- **WHAT THE TASK ASKS**:
Return all of the entries exactly, with nothing added or left out.

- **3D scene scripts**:

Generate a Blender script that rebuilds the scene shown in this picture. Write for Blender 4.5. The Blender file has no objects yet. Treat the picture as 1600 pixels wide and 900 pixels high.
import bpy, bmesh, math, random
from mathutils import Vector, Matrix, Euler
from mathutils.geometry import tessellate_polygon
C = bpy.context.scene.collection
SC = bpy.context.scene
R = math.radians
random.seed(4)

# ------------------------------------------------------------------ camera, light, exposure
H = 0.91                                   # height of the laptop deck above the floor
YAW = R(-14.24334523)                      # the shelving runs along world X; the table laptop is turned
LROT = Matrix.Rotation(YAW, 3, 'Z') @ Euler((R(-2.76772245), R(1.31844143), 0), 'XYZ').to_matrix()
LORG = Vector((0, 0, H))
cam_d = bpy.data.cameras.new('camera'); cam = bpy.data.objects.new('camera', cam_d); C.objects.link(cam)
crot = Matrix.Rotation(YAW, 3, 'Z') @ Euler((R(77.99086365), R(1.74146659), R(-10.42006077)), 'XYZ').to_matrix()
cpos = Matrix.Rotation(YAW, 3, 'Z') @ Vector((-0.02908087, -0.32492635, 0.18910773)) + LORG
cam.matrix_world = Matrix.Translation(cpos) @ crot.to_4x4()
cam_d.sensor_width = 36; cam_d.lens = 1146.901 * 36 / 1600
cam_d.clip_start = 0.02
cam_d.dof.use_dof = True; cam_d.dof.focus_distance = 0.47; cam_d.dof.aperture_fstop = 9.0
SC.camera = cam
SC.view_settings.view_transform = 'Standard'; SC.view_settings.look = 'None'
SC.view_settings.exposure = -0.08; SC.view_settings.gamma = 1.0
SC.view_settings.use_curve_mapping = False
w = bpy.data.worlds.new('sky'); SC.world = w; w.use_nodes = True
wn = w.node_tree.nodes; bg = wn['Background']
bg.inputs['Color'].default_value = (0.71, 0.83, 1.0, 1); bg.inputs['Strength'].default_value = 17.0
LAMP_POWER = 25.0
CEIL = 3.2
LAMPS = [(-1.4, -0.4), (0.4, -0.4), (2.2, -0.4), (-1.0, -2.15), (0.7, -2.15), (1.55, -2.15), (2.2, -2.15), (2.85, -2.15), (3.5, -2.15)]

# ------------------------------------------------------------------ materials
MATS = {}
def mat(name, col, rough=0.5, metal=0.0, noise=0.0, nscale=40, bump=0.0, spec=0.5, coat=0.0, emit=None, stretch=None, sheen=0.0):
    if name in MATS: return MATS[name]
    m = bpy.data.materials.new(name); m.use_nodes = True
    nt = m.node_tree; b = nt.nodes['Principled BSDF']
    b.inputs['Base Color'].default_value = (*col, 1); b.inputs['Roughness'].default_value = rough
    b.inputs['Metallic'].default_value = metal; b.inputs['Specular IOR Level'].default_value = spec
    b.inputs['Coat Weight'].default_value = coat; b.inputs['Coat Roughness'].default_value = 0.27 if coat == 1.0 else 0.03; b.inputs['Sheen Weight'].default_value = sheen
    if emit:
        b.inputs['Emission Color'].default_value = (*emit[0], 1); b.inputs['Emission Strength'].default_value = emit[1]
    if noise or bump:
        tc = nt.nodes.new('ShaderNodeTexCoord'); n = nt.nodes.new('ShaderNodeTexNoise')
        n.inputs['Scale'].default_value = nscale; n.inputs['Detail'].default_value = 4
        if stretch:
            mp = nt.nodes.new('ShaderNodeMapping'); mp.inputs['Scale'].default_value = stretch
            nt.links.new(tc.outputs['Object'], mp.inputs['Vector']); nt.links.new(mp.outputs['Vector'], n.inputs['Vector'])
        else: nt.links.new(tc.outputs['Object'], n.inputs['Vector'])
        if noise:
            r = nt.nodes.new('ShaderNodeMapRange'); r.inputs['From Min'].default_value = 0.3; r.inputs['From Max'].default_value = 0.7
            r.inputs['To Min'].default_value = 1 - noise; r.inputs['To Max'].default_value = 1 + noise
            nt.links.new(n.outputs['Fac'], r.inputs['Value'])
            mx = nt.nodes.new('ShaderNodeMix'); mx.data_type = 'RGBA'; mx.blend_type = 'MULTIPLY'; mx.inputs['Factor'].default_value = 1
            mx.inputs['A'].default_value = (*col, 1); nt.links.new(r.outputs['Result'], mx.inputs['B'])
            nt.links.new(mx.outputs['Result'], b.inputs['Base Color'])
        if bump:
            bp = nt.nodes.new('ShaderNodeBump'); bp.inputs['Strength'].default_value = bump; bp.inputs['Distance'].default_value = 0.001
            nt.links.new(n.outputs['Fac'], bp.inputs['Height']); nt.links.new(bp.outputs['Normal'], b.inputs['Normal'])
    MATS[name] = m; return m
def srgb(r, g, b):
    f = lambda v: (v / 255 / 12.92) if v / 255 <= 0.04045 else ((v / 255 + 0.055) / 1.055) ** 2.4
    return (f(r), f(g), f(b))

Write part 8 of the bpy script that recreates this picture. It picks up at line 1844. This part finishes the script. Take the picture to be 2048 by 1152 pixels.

- **WORKED ANSWER**:
Generate a Blender script that rebuilds the scene shown in this picture. Write for Blender 4.5. The Blender file has no objects yet. Treat the picture as 1600 pixels wide and 900 pixels high.
import bpy, bmesh, math, random
from mathutils import Vector, Matrix, Euler
from mathutils.geometry import tessellate_polygon
C = bpy.context.scene.collection
SC = bpy.context.scene
R = math.radians
random.seed(4)

# ------------------------------------------------------------------ camera, light, exposure
H = 0.91                                   # height of the laptop deck above the floor
YAW = R(-14.24334523)                      # the shelving runs along world X; the table laptop is turned
LROT = Matrix.Rotation(YAW, 3, 'Z') @ Euler((R(-2.76772245), R(1.31844143), 0), 'XYZ').to_matrix()
LORG = Vector((0, 0, H))
cam_d = bpy.data.cameras.new('camera'); cam = bpy.data.objects.new('camera', cam_d); C.objects.link(cam)
crot = Matrix.Rotation(YAW, 3, 'Z') @ Euler((R(77.99086365), R(1.74146659), R(-10.42006077)), 'XYZ').to_matrix()
cpos = Matrix.Rotation(YAW, 3, 'Z') @ Vector((-0.02908087, -0.32492635, 0.18910773)) + LORG
cam.matrix_world = Matrix.Translation(cpos) @ crot.to_4x4()
cam_d.sensor_width = 36; cam_d.lens = 1146.901 * 36 / 1600
cam_d.clip_start = 0.02
cam_d.dof.use_dof = True; cam_d.dof.focus_distance = 0.47; cam_d.dof.aperture_fstop = 9.0
SC.camera = cam
SC.view_settings.view_transform = 'Standard'; SC.view_settings.look = 'None'
SC.view_settings.exposure = -0.08; SC.view_settings.gamma = 1.0
SC.view_settings.use_curve_mapping = False
w = bpy.data.worlds.new('sky'); SC.world = w; w.use_nodes = True
wn = w.node_tree.nodes; bg = wn['Background']
bg.inputs['Color'].default_value = (0.71, 0.83, 1.0, 1); bg.inputs['Strength'].default_value = 17.0
LAMP_POWER = 25.0
CEIL = 3.2
LAMPS = [(-1.4, -0.4), (0.4, -0.4), (2.2, -0.4), (-1.0, -2.15), (0.7, -2.15), (1.55, -2.15), (2.2, -2.15), (2.85, -2.15), (3.5, -2.15)]

# ------------------------------------------------------------------ materials
MATS = {}
def mat(name, col, rough=0.5, metal=0.0, noise=0.0, nscale=40, bump=0.0, spec=0.5, coat=0.0, emit=None, stretch=None, sheen=0.0):
    if name in MATS: return MATS[name]
    m = bpy.data.materials.new(name); m.use_nodes = True
    nt = m.node_tree; b = nt.nodes['Principled BSDF']
    b.inputs['Base Color'].default_value = (*col, 1); b.inputs['Roughness'].default_value = rough
    b.inputs['Metallic'].default_value = metal; b.inputs['Specular IOR Level'].default_value = spec
    b.inputs['Coat Weight'].default_value = coat; b.inputs['Coat Roughness'].default_value = 0.27 if coat == 1.0 else 0.03; b.inputs['Sheen Weight'].default_value = sheen
    if emit:
        b.inputs['Emission Color'].default_value = (*emit[0], 1); b.inputs['Emission Strength'].default_value = emit[1]
    if noise or bump:
        tc = nt.nodes.new('ShaderNodeTexCoord'); n = nt.nodes.new('ShaderNodeTexNoise')
        n.inputs['Scale'].default_value = nscale; n.inputs['Detail'].default_value = 4
        if stretch:
            mp = nt.nodes.new('ShaderNodeMapping'); mp.inputs['Scale'].default_value = stretch
            nt.links.new(tc.outputs['Object'], mp.inputs['Vector']); nt.links.new(mp.outputs['Vector'], n.inputs['Vector'])
        else: nt.links.new(tc.outputs['Object'], n.inputs['Vector'])
        if noise:
            r = nt.nodes.new('ShaderNodeMapRange'); r.inputs['From Min'].default_value = 0.3; r.inputs['From Max'].default_value = 0.7
            r.inputs['To Min'].default_value = 1 - noise; r.inputs['To Max'].default_value = 1 + noise
            nt.links.new(n.outputs['Fac'], r.inputs['Value'])
            mx = nt.nodes.new('ShaderNodeMix'); mx.data_type = 'RGBA'; mx.blend_type = 'MULTIPLY'; mx.inputs['Factor'].default_value = 1
            mx.inputs['A'].default_value = (*col, 1); nt.links.new(r.outputs['Result'], mx.inputs['B'])
            nt.links.new(mx.outputs['Result'], b.inputs['Base Color'])
        if bump:
            bp = nt.nodes.new('ShaderNodeBump'); bp.inputs['Strength'].default_value = bump; bp.inputs['Distance'].default_value = 0.001
            nt.links.new(n.outputs['Fac'], bp.inputs['Height']); nt.links.new(bp.outputs['Normal'], b.inputs['Normal'])
    MATS[name] = m; return m
def srgb(r, g, b):
    f = lambda v: (v / 255 / 12.92) if v / 255 <= 0.04045 else ((v / 255 + 0.055) / 1.055) ** 2.4
    return (f(r), f(g), f(b))

Write part 8 of the bpy script that recreates this picture. It picks up at line 1844. This part finishes the script. Take the picture to be 2048 by 1152 pixels.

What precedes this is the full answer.